Не подлежит никакому сомнению, что индейцы воевали друг с другом, действуя подчас с беспощадностью и далеко не всегда руководствуясь теми мотивами, которые кажутся в таких случаях естественными европейцу (грабеж имущества, захват территории или рабов). Об этом известно не только по сообщениям конкистадоров или запискам путешественников прошлого века, но и по наблюдениям современных этнографов старшего поколения.

В Восточной Бразилии эпоха межплеменных войн закончилась, например, лишь в 40-х годах нашего века. Один из последних ее эпизодов отмечен в 1947 году, когда племя каяпо совершило набег на селение своих давних врагов тапирапе, численность которых к этому времени не превышала двухсот человек. Тапирапе говорят на языке широко распространенной в прошлом в Бразилии семьи тупи-гуарани, но, живя много веков в окружении других племен (же и каража), многое заимствовали из их культуры. В момент набега большинство взрослых мужчин тапирапе были на охоте, поэтому нападавшие без труда уничтожили детей и женщин. После этой трагедии около сотни членов племени разбрелись по фермам белых поселенцев, хотя потом нашли в себе силы сплотиться и вновь основать собственную деревню. В 1970 году они даже отыскали прятавшегося в лесу последнего шамана, который 23 года прожил в полной уверенности, что, кроме него, жены и дочери, других людей, говорящих на языке тапирапе, больше нет. Сообщив соплеменникам некоторые известные только ему правила совершения ритуалов, шаман через три месяца умер.

На севере и западе Амазонии вооруженные междоусобные конфликты происходили еще совсем недавно.
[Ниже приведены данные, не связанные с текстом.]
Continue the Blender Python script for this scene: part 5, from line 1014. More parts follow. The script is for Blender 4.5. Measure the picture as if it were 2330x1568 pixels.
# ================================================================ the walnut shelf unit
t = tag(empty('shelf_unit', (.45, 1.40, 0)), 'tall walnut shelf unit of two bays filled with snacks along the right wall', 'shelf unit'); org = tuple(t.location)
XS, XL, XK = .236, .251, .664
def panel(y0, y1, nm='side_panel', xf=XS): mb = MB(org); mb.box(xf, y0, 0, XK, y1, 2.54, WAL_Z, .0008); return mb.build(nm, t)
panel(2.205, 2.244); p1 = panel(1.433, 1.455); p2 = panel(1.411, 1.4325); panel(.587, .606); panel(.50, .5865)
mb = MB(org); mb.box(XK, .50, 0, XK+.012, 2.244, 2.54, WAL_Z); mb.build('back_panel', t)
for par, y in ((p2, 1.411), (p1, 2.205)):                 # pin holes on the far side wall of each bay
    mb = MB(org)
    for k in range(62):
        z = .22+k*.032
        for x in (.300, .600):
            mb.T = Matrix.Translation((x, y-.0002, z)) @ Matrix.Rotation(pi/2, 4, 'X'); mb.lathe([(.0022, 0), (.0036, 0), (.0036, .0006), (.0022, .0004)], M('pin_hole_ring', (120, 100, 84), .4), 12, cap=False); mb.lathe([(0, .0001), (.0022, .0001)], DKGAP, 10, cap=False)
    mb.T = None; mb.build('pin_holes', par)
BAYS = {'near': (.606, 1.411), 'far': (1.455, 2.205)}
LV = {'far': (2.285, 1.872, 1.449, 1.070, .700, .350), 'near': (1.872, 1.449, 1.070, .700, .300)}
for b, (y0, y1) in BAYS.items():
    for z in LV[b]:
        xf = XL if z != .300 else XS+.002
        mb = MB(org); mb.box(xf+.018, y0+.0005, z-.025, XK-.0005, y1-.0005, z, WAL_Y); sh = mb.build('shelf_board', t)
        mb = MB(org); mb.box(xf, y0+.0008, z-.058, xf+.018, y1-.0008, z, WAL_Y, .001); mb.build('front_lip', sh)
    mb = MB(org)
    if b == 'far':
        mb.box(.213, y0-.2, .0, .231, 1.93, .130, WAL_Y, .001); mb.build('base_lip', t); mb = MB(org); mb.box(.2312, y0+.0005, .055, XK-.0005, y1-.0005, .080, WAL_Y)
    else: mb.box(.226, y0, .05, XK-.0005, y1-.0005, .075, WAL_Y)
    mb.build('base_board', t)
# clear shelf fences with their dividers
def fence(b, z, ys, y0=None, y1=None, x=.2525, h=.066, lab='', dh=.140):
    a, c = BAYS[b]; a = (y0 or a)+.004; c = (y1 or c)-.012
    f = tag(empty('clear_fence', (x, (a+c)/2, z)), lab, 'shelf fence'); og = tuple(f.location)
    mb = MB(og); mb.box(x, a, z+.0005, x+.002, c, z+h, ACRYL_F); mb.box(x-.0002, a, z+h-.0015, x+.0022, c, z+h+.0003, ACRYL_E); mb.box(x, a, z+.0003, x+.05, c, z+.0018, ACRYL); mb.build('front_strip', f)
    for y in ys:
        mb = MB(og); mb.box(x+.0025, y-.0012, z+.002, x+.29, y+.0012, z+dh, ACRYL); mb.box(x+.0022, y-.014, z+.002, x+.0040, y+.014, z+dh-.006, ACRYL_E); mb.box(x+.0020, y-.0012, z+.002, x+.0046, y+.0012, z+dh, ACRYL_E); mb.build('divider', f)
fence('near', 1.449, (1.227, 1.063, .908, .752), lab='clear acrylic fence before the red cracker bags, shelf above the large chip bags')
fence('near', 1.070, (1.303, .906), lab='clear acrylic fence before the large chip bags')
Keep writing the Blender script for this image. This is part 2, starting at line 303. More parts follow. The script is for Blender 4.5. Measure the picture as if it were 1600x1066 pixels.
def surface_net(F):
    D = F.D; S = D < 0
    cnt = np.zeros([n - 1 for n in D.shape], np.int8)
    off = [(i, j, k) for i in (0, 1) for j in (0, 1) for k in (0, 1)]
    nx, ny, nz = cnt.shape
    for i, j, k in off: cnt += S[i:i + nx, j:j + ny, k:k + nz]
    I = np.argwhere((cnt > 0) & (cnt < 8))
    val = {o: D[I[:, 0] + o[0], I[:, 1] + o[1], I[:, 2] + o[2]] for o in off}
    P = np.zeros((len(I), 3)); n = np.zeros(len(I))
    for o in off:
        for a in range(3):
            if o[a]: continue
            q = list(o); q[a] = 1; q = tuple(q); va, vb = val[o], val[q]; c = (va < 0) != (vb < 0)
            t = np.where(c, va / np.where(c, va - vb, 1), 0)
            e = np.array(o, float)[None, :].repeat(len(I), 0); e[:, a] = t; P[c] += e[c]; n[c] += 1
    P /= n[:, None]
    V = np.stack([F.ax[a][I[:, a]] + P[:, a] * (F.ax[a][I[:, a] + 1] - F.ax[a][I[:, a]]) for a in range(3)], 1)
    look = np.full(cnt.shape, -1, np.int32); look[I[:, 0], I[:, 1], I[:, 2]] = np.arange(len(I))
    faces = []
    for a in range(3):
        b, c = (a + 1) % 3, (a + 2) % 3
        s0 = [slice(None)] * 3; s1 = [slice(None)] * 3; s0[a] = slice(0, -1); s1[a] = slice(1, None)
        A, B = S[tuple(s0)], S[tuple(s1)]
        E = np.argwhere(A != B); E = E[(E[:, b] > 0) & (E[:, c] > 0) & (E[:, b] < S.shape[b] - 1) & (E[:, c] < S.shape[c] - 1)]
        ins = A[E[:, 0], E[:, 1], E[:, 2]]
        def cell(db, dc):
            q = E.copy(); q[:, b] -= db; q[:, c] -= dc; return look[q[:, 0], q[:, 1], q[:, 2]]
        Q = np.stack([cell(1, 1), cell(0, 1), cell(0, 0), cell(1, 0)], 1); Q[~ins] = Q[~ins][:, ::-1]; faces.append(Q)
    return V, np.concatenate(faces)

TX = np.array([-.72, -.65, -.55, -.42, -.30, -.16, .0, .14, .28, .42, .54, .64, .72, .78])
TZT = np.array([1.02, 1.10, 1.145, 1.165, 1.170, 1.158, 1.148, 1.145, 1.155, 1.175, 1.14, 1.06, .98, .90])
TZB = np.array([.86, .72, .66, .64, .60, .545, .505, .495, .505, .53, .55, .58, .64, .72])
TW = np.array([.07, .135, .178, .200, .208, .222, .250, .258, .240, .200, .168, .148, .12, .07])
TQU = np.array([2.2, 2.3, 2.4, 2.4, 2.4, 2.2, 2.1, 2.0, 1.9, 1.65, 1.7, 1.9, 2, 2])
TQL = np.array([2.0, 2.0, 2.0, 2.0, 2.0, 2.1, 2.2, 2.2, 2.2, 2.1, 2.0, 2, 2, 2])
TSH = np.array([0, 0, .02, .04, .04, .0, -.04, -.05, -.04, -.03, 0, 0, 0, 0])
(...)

Хиваро в 50-х годах нашего столетия охотились за головами, а яномами Южной Венесуэлы лишь 10–20 лет назад прекратили заманивать на праздник соседей с целью неожиданного нападения на них.

Что являлось побудительной причиной межплеменных войн? Задавая подобный вопрос, европейцы чаще всего слышали в ответ, что нападение совершено в отместку за аналогичные действия со стороны противника. Если жители вражеского селения не бывали уничтожены все до единого (что случалось все-таки крайне редко), столкновение обязательно приводило к ответному акту, и так без конца.